The parties have been held (most of the government-funded ones before the May 7 election, funnily enough) and the advertising budgets are exhausted.

We have reflected and opined on, and celebrated, what our 20 years as a normal, and perhaps not-so-normal, democracy means. It is now time to go back to work and begin the tough job of governing and growing this, our South Africa.

Before we do that, though, it is worth saying two things. The first is to acknowledge that we have, 20 years later, a dramatically transformed country that is a million times better than the sick, divided, bankrupt entity that was apartheid South Africa.

Only those who are blind can dispute this.

The second is to acknowledge that we do not have the country of our dreams. The united, non-racial, non-sexist and democratic ideal is not yet fulfilled: the likes of Steve Hofmeyr remind us that racism and apartheid denialism flare up thick and sharp.

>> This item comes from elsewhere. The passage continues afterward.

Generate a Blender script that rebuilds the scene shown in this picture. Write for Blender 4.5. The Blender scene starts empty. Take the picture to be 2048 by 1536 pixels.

We are not fully democratic. Our parliament shows us this every day as rules and regulations are bent to the will of individuals. Those of us who took the non-sexist part of our dreams as seriously as the non-racist part know just how far away that dream and ideal are. Men are, sadly, still on top.

Yet, tomorrow is another country. We can still achieve these dreams. The question is: Can we achieve them without the ANC? This is an organisation that has been at the centre of our struggle and our post-apartheid life for a full 113 years. It has evolved our understanding of what progressive politics mean. It inspired and helped shape virtually all the liberation movements on the continent. This behemoth is at the very heart of South Africa.

We owe it a lot. We also demand much from it.

But it is a wounded tiger. President Jacob Zuma, speaking at the chaos-filled ANC Youth League conference in Soweto last week, spoke honestly about the organisation he now leads.

He said: "The ANC Youth League has been shaken and the mother body, the organisation, is in trouble. And if anything goes wrong with the ANC everything will go wrong in the country."

Unfortunately, as Zuma was about to continue speaking, ANC secretary-general Gwede Mantashe passed him a note, bringing his soliloquy to an end.

Zuma then got into a huddle with Mantashe and Jessie Duarte, the ANC deputy secretary-general. When he returned to the podium he said there had been an "intervention" and went on to speak about other matters concerning the youth league.

What Zuma was saying is nothing new. Some of us have been saying it for years.

The point to reflect on now is whether the country has outgrown the ANC. Is Zuma wrong now when he says "if anything goes wrong with the ANC everything will go wrong in the country"?

In 1994 the idea of peaceful governance without the ANC was impossible to contemplate. Any attempt to build a South Africa without the ANC would have collapsed. The Bantustan system was just such an attempt, and it folded and died an ignominious death.

The ANC commanded 62.15% of the votes cast on May 7. It is worth noting that IEC research shows that there are about 31.4million eligible voters in South Africa. Of these, 25.3million registered to vote this year. Only 18million turned up to vote on May 7 and of these just over 11.4million voted for the ANC.

The ANC commands a mere third of the vote. Of course, the same can be said of the rest of the entire opposition, who command even less.

My point is that the ANC - with its glorious history and the values espoused by the likes of Albert Luthuli, Oliver Tambo and Nelson Mandela - is still an important ingredient in the achievement of the peaceful South Africa we all want.

However, the values of democracy and non-racialism (despite the racial attacks in Western Cape, for example) that it espouses have now taken root so deeply in the South African psyche that we can continue to run without the ANC.

A South Africa without the ANC as the leader of society is no longer such a distant dream.

In the next five to 10 years this reality will deepen. More South Africans will believe that an ANC in trouble does not necessarily have to mean a South Africa in trouble. The "liberation dividend" the ANC has rightly benefited from will diminish. In 10 or so years South Africans might look elsewhere for political leadership.

They might not choose the ANC.

And that will be okay. The ANC will have given us its greatest achievement: a democracy in which people can reject, or endorse, an incumbent party when they cast their vote.

That way, even in its death, it will still be part of us - but not as a political party. Only as a great idea: a collection of great values, the way its founders envisioned it.